THE TASK: Pick out each line of the records that includes the string "Blender", and copy it.

GIVEN INFORMATION:
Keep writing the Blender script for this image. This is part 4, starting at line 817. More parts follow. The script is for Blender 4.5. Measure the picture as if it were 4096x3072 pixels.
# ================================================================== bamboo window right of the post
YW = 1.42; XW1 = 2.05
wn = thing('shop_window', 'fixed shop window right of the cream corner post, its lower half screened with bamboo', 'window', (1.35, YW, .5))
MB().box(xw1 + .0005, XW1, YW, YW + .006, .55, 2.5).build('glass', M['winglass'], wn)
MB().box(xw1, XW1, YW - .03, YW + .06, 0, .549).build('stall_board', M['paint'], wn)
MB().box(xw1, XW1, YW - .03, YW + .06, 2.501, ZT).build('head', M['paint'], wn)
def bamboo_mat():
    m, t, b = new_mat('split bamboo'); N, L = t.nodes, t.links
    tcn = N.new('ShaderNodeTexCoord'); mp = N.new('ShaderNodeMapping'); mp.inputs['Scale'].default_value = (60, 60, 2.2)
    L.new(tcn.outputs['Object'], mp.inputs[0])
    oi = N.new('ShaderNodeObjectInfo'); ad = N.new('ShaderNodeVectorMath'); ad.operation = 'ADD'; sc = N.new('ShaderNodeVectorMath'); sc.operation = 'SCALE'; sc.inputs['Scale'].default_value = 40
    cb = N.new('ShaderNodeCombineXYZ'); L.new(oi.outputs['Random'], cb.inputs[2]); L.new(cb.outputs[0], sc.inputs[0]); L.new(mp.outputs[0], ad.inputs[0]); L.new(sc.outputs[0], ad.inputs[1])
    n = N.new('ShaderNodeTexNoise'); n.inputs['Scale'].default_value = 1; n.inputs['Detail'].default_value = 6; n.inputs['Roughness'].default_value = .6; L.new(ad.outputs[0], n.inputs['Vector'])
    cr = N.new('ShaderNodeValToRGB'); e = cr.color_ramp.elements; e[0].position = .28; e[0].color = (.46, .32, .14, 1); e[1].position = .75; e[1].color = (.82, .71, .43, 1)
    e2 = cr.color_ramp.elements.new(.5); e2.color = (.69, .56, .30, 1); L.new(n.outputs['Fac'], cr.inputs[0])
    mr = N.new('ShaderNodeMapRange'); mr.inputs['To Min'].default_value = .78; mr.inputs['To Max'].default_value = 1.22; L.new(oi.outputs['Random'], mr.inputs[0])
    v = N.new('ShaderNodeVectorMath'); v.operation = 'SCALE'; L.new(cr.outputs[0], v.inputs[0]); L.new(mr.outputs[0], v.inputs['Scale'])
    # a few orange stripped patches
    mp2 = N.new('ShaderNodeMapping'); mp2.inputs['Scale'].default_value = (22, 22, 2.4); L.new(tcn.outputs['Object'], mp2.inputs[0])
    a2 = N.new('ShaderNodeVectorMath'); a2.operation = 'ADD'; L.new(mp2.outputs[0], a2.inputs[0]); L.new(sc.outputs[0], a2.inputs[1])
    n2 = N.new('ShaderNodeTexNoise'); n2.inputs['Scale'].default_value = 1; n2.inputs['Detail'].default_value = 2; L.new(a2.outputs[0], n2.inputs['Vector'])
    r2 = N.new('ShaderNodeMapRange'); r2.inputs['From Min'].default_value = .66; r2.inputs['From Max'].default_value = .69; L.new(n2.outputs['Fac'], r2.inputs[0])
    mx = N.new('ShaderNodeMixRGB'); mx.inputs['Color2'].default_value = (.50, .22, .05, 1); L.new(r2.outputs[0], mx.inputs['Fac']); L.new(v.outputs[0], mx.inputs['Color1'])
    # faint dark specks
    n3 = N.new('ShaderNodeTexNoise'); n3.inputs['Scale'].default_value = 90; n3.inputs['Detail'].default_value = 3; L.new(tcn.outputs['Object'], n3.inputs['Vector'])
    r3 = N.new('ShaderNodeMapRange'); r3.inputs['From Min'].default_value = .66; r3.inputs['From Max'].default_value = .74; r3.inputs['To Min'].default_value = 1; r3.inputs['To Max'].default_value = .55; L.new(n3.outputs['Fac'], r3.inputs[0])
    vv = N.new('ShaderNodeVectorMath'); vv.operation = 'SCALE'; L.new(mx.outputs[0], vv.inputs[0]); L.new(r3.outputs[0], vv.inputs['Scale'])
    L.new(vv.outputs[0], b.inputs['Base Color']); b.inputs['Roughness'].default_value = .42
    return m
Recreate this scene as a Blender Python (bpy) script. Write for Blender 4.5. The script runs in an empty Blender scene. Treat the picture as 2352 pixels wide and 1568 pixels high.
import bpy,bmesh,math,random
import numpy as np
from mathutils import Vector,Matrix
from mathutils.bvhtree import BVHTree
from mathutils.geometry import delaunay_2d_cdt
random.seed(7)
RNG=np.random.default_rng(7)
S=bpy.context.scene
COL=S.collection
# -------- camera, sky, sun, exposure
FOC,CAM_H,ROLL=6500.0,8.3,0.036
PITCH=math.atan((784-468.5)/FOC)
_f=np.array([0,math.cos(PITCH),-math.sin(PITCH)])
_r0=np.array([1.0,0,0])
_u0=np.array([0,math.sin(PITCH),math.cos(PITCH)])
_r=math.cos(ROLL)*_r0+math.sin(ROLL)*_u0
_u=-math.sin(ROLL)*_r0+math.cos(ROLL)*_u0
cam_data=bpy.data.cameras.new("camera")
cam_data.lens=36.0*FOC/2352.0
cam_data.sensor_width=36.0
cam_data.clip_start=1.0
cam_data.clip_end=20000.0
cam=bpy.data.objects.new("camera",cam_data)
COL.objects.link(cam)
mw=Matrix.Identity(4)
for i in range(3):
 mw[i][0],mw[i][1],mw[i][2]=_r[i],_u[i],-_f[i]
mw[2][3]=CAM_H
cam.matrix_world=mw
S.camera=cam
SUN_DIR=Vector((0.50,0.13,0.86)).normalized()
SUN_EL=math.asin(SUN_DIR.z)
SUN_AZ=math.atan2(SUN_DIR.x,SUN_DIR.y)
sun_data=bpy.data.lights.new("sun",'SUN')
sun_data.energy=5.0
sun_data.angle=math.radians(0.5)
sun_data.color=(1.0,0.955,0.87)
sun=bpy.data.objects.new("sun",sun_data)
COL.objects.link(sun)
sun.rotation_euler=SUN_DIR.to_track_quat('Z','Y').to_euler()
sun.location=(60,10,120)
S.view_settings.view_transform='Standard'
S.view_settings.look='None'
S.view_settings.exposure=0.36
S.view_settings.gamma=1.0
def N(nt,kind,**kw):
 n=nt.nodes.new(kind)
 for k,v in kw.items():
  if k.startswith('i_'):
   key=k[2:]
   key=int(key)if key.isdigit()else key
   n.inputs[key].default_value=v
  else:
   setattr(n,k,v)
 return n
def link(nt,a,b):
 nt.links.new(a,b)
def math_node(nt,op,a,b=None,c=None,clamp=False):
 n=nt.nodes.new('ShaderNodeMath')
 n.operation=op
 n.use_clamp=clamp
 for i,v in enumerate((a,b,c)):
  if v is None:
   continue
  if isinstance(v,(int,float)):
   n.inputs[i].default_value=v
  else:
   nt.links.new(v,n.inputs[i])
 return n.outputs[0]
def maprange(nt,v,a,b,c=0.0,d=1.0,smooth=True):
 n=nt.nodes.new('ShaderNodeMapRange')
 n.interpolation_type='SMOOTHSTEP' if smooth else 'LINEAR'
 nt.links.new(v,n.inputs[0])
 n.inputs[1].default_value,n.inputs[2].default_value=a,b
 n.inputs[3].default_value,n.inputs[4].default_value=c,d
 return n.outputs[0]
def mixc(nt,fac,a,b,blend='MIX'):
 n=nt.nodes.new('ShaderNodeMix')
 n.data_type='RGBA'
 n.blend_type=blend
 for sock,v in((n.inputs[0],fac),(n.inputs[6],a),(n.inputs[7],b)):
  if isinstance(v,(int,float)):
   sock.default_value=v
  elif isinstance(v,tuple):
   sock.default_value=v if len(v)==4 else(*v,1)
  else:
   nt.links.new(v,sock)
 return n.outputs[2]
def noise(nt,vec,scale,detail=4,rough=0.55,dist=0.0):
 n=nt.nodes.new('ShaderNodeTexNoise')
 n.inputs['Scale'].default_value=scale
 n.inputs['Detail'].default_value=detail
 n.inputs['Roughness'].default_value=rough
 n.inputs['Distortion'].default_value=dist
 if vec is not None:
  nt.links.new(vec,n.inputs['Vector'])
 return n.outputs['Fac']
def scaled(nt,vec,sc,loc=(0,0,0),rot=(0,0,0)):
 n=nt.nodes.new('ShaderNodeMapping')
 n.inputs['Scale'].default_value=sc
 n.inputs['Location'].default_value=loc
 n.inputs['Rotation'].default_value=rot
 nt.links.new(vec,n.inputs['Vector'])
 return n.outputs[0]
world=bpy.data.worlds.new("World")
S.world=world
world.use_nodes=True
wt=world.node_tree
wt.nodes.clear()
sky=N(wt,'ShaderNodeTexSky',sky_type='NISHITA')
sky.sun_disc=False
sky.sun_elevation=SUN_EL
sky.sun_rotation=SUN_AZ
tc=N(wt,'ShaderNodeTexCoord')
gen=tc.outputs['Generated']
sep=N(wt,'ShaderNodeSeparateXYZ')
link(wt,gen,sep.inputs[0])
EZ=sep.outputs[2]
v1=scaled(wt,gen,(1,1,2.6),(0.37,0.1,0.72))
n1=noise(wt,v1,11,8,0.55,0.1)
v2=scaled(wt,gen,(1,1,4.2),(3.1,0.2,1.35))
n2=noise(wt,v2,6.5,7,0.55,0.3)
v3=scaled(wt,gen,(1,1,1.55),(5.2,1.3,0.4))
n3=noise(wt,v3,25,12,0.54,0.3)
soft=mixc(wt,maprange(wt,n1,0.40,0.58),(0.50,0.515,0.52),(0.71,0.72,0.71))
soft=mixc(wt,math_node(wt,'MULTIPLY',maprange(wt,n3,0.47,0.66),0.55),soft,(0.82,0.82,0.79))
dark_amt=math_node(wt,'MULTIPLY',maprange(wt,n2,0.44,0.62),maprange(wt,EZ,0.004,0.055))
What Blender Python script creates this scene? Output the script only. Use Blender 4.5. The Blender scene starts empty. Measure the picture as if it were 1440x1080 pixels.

COMPLETE OUTPUT:
Keep writing the Blender script for this image. This is part 4, starting at line 817. More parts follow. The script is for Blender 4.5. Measure the picture as if it were 4096x3072 pixels.
Recreate this scene as a Blender Python (bpy) script. Write for Blender 4.5. The script runs in an empty Blender scene. Treat the picture as 2352 pixels wide and 1568 pixels high.
What Blender Python script creates this scene? Output the script only. Use Blender 4.5. The Blender scene starts empty. Measure the picture as if it were 1440x1080 pixels.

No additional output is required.